No centro dessa questão está o Poder Judiciário, encarregado de interpretar e aplicar a lei, com a potencialidade de exercer um papel que pode tanto ser garantidor das regras do jogo, quanto seu subversor, exercendo um papel crucial na manutenção ou no enfraquecimento da ordem democrática.

Sendo o Supremo Tribunal Federal o órgão máximo quanto à interpretação e aplicação das normas constitucionais, tendo o poder de “dar a última palavra” sobre qualquer caso sob seu escrutínio, tem o dever, pela sua essência, de resguardar a democracia sob a qual se funda a origem do seu poder. 

Contudo, justamente por ser o órgão capaz de tomar decisões definitivas, deve se autoconter de forma racional a fim de que o objetivo de sua existência não seja desvirtuado. 

O desvirtuamento se dá quando há um transbordamento das atribuições estabelecidas na lei e utilização de elementos outros que não as fontes que são próprias do direito, principalmente quando há uma inclinação muito mais à opinião pública ou à aspectos morais, em nome de uma dita justiça.

Nessa busca pela justiça, o Judiciário pode adotar uma postura ativa, intervindo em matérias predominantemente legislativas. 

O ativismo judicial pode, inclusive, ser percebido como contrário à vontade expressa do povo quando desborda dos limites legais, uma vez que a atuação do Tribunal de forma indevida desconsidera que as leis existentes passaram pelo devido processo legislativo, aprovada pelos representantes eleitos com poderes para tal.
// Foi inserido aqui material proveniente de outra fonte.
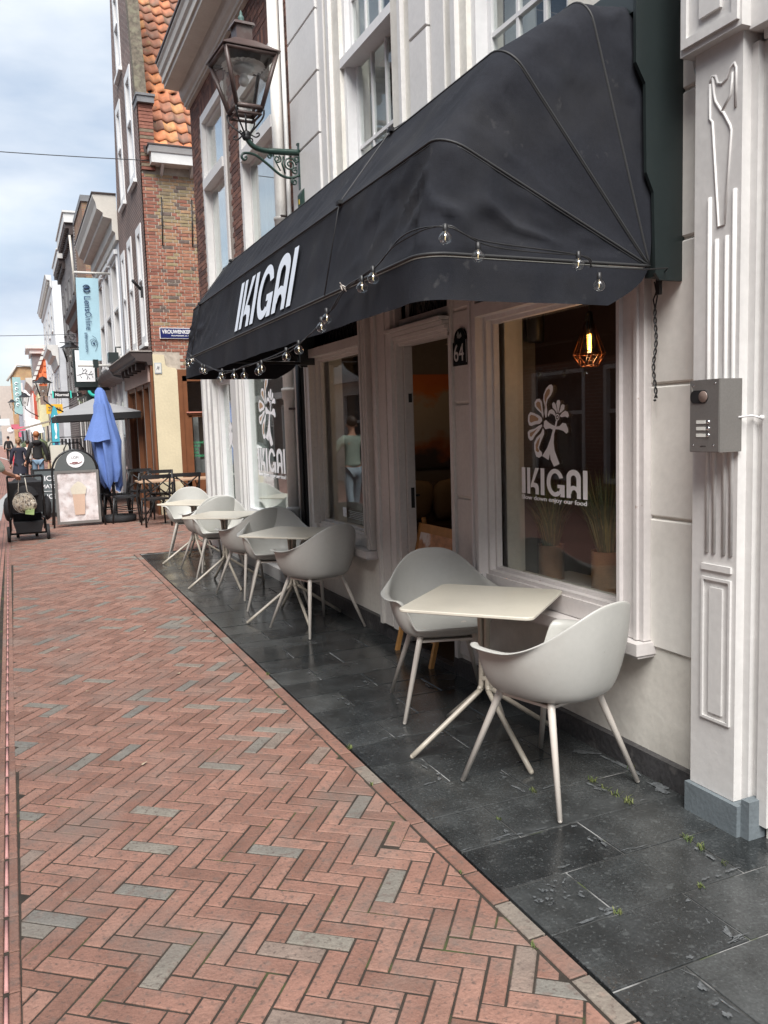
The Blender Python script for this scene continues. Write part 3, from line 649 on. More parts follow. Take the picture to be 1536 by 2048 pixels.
V = [[(2.330, 2.719), (2.330, 2.599), (2.318, 2.585), (2.286, 2.217), (2.258, 2.218), (2.232, 2.53), (2.238, 2.548), (2.268, 2.60), (2.276, 2.606), (2.305, 2.65), (2.313, 2.679), (2.318, 2.735)],
     [(2.330, 2.719), (2.322, 2.742), (2.305, 2.735), (2.296, 2.708), (2.274, 2.700), (2.252, 2.710), (2.238, 2.74), (2.222, 2.748), (2.214, 2.73), (2.214, 2.60)], [(2.276, 2.606), (2.236, 2.65), (2.228, 2.72)]]
for ln in V:
    b = MB(); b.tube([(2.345, a, z) for a, z in ln], .0055, 6); b.build('carved_rib', M['white'], pil)
b = MB()
for a0, a1, z0, z1 in ((2.205, 2.345, .975, .998), (2.335, 2.345, .40, .948), (2.205, 2.215, .40, .948), (2.215, 2.335, .938, .948), (2.215, 2.335, .40, .41), (2.242, 2.305, .43, .912)): b.box(2.336, 2.345, a0, a1, z0, z1)
b.build('raised_panel', M['white'], pil)
# next shopfront to the right
nb = thing('white_shopfront', 'white painted panelled shopfront at the right edge behind the intercom', 'building', (2.45, 1.5, 0))
b = MB()
for a0, a1, x0 in ((2.155, 2.185, 2.385), (2.125, 2.155, 2.41), (2.08, 2.125, 2.395), (2.035, 2.08, 2.43), (1.985, 2.035, 2.41), (-1.0, 1.985, 2.455)): b.box(x0, 2.62, a0, a1, .05 if a0 > 1.9 else 0, 2.80)
b.box(2.39, 2.62, -1.0, 2.14, 2.80, 2.83); b.box(2.345, 2.62, -1.0, 2.16, 2.83, 4.6); b.box(2.30, 2.45, -1, 2.16, 3.3, 3.4)
b.build('panelling', M['white'], nb)
b = MB(); b.box(2.44, 2.62, 1.98, 2.13, 0, .05); b.box(2.42, 2.5, 2.03, 2.10, .0, .09); b.build('worn_base', M['stucco'], nb)
b = MB(); b.box(2.43, 2.46, 1.0, 1.92, .3, 2.6); b.build('panel', M['white'], nb)
b = MB(); b.box(2.62, 9, -1, 2.44, 0, 5.6); b.build('wall', M['stucco'], nb)
b = MB(); b.tube([(2.42, 2.555, 3.2), (2.42, 2.47, 2.835)], .011, 8); b.tube([(2.42, 2.47, 2.835), (2.425, 2.458, 2.80)], .012, 8); b.build('stay_rod', M['steelrod'] if 'steelrod' in M else flat('galvanised_rod', (.5, .52, .52), .4), None, label='thin galvanised rod slanting down behind the green awning end panel', cat='rod')
# intercom
ic = thing('intercom', 'grey steel intercom box with three name plates and round camera eye', 'intercom', (2.34, 2.24, 1.42))
b = MB(); b.box(2.242, 2.345, 2.170, 2.308, 1.42, 1.676); b.build('housing', M['steel'], ic)
b = MB(); b.box(2.2385, 2.242, 2.172, 2.306, 1.422, 1.674); b.build('front_plate', M['steel'], ic)
sl = [(2.262 + .02 + .022 * math.cos(t), 1.616 + .0235 * math.sin(t)) if math.cos(t) > 0 else (2.262 - .02 + .022 * math.cos(t), 1.616 + .0235 * math.sin(t)) for t in [2 * math.pi * i / 28 for i in range(28)]]
b = MB(); b.prism(sl, lambda a, z, d: (2.2385 - d, a, z), 0, .0022); b.build('camera_window', M['black'], ic)
b = MB(); b.lathe([(0, 0), (.019, 0), (.0205, .002), (.0205, .006)], (2.233, 2.242, 1.616), 20, 'x'); b.build('camera_eye', mat('brown_lens', (.19, .14, .12), .3, .05), ic)
for z in (1.527, 1.504, 1.480):
    b = MB(); b.box(2.2365, 2.239, 2.232, 2.274, z - .006, z + .006); b.build('name_plate', flat('paper_label', (.62, .62, .58), .5), ic)
    b = MB(); b.lathe([(0, 0), (.006, 0), (.0075, .004), (.0075, .006)], (2.2335, 2.2185, z), 14, 'x'); b.build('bell_button', M['chrome'], ic)
for a, z in ((2.29, 1.657), (2.19, 1.66), (2.291, 1.444), (2.196, 1.444)):
    b = MB(); b.lathe([(0, 0), (.003, 0), (.0038, .0015)], (2.2375, a, z), 10, 'x'); b.build('screw', M['chrome'], ic)
b = MB(); b.add([(2.2382, 2.300, 1.655), (2.2382, 2.296, 1.648), (2.2382, 2.2885, 1.62), (2.2382, 2.287, 1.603), (2.2382, 2.295, 1.622)], [(0, 1, 2, 3, 4)]); b.build('torn_sticker', flat('sticker_residue', (.5, .48, .44)), ic)
b = MB(); b.tube([(2.33, 2.172, 1.54), (2.37, 2.15, 1.545), (2.38, 2.135, 1.54), (2.39, 2.128, 1.535)], .004, 6); b.ball((2.392, 2.126, 1.537), .009, 8); b.build('cable_stub', M['whiteclean'], ic)
b = MB(); b.box(2.2375, 2.2385, 2.230, 2.252, 1.4405, 1.443); b.ball((2.2382, 2.2545, 1.4417), .0018, 8); b.build('maker_mark', M['black'], ic)
# number plate 64
npl = thing('house_number', 'black arched enamel house number plate 64 on the pier beside the door', 'number plate', (2.42, 4.31, 1.9))
NY = lambda q: q
pts = [(4.385, 1.885), (4.385, 2.02)] + [(4.3 + .072 * math.cos(t), 2.025 + .075 * math.sin(t)) for t in [math.pi * i / 12 for i in range(13)]] + [(4.215, 2.02), (4.215, 1.885)]
b = MB(); b.prism(pts, lambda a, z, d: (2.425 - d, a, z), 0, .012); b.build('plate', mat('black_enamel', (.008, .01, .01), .25, .05), npl)
text('64', flat('enamel_white', (.6, .6, .58), .4), npl, (2.413, 4.368, 1.91), *XF, w=.115, h=.10, name='number')
b = MB(); b.box(2.412, 2.4135, 4.222, 4.228, 1.90, 2.03); b.build('edge_line', flat('enamel_line', (.4, .4, .39)), npl)
b = MB(); b.add([(2.4125, 4.325, 2.045), (2.4125, 4.335, 2.065), (2.4125, 4.315, 2.085), (2.4125, 4.305, 2.06), (2.4125, 4.285, 2.075), (2.4125, 4.275, 2.05), (2.4125, 4.3, 2.04)], [(0, 1, 2, 3, 4, 5, 6)]); b.build('crest', flat('enamel_grey', (.18, .2, .19)), npl)
# ================================================================== AWNING
aw = thing('awning', 'black basket awning printed with white IKIGAI letters over the restaurant windows', 'awning', (2.28, 4.7, 2.13))
PX, PZ = 2.285, 2.13; YN, YF_ = 2.57, 6.93
RIBS = [(0, .975), (24.0, .975), (49.0, .965), (73, .99), (96, 1.0)]
def rib_path(al, rad, yn=YN, yf=YF_, rc=.10, na=8, nl=26, nf=150, z0=PZ, x0=PX):
    a = R(al); pts = []
    def P(s, y): return Vector((x0 - s * math.cos(a), y, z0 + s * math.sin(a)))
    for i in range(nl): pts.append(P((rad - rc) * i / nl, yn))
    for i in range(na): t = math.pi / 2 * i / na; pts.append(P(rad - rc + rc * math.sin(t), yn + rc * (1 - math.cos(t))))
    for i in range(nf): pts.append(P(rad, yn + rc + (yf - yn - 2 * rc) * i / nf))
    for i in range(na): t = math.pi / 2 * i / na; pts.append(P(rad - rc + rc * math.cos(t), yf - rc + rc * math.sin(t)))
    for i in range(nl + 1): pts.append(P((rad - rc) * (1 - i / nl), yf))
    return pts
paths = [rib_path(a, r) for a, r in RIBS]; NP = len(paths[0])
for k in range(len(RIBS) - 1):
    b = MB(); m_ = 20; vs = []
    for j in range(m_ + 1):
        t = j / m_
        for i in range(NP):
            p = paths[k][i].lerp(paths[k + 1][i], t); s = math.sin(math.pi * t)
            ang = R(RIBS[k][0] * (1 - t) + RIBS[k + 1][0] * t); nrm = Vector((-math.cos(ang), 0, math.sin(ang)))
            rr = ((p.x - PX) ** 2 + (p.z - PZ) ** 2) ** .5
            near = i < 34; rg = 0
            if near or i > NP - 35: nrm = Vector((0, -1 if near else 1, 0))
            q = p * 1.0
            w = noise.noise(Vector((q.x * 5, q.y * 2.6, q.z * 5))) * .011 + noise.noise(Vector((q.x * 9 + q.y * 5, q.y * 7, q.z * 3 + 3))) * .012 + noise.noise(Vector((q.y * 14 + q.z * 10, q.x * 12, 7))) * .004
            cdm = min(abs(q.y - YN), abs(q.y - YF_)) + (0 if rr > .75 else .75 - rr)
            fall = max(0, 1 - cdm / (1.1 if k == 0 else .6))
            for (f1, f2, am) in ((5.5, 9, .030), (11, 6, .014)):
                nv = noise.noise(Vector((q.y * f1 + q.z * f2 * .8, q.z * f2 * .35 - q.y * 1.5, q.x * f1 + k * 3.1))); w += am * (1 - min(1, abs(nv) * 3.2)) ** 2 * fall * (1 if k == 0 else .45)
            q = p + nrm * (s * (-.018 * min(1, rr * 1.3) + w * min(1, rr * 1.4)))
            vs.append(q)
    fs = [(j * NP + i, j * NP + i + 1, (j + 1) * NP + i + 1, (j + 1) * NP + i) for j in range(m_) for i in range(NP - 1)]
    b.add(vs, fs, True); o = b.build('canvas_panel', M['awning'], aw)
for k, pth in enumerate(paths[:4]):
    b = MB(); b.tube(pth, .0045 if k else .006, 6); b.build('rib', M['awningtrim'], aw)
    b = MB(); off = Vector((0, 0, -.010)); b.tube([p + off for p in pth[1:-1]], .0022, 5); b.build('seam', M['awningrail'] if k == 0 else M['awningtrim'], aw)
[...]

Isso levanta, numa consequência lógica, questionamentos sobre a legitimidade dessas decisões, gerando efeitos negativos preocupantes em relação às reações que podem vir das casas legislativas (backlash), inclusive na intenção de retroceder direitos (vide a reação do Congresso com as últimas decisões sobre, por exemplo, o marco temporal na questão indígena, do aborto e da descriminalização das drogas).

Foto: Divulgação/LR Comunicação

Lígia Kunzendorff Mafra é advogada

A busca por um equilíbrio entre a atuação judicial e os princípios democráticos é essencial para a preservação da ordem democrática. A intervenção judicial deve ser autocontida e baseada na interpretação da lei de acordo com a Constituição, não desrespeitando à norma que lhe dá seu sentido de existir, dando continuamente legitimidade à sua atuação.

Diante dessas considerações, é crucial enfatizar a importância de um Judiciário equilibrado, consciente de seus limites e responsabilidades, e comprometido com os princípios democráticos. 

A chave para uma Corte legítima e eficaz passa, necessariamente, pelo respeito à bases nas quais estão cimentadas a razão de existir de todas as instituições da República, inclusive o Poder Judiciário. 

A sociedade, como peça central da democracia, deve estar informada e engajada nesse debate, assegurando que o Judiciário continue a desempenhar seu papel essencial, enquanto respeita e fortalece todos os pilares da democracia.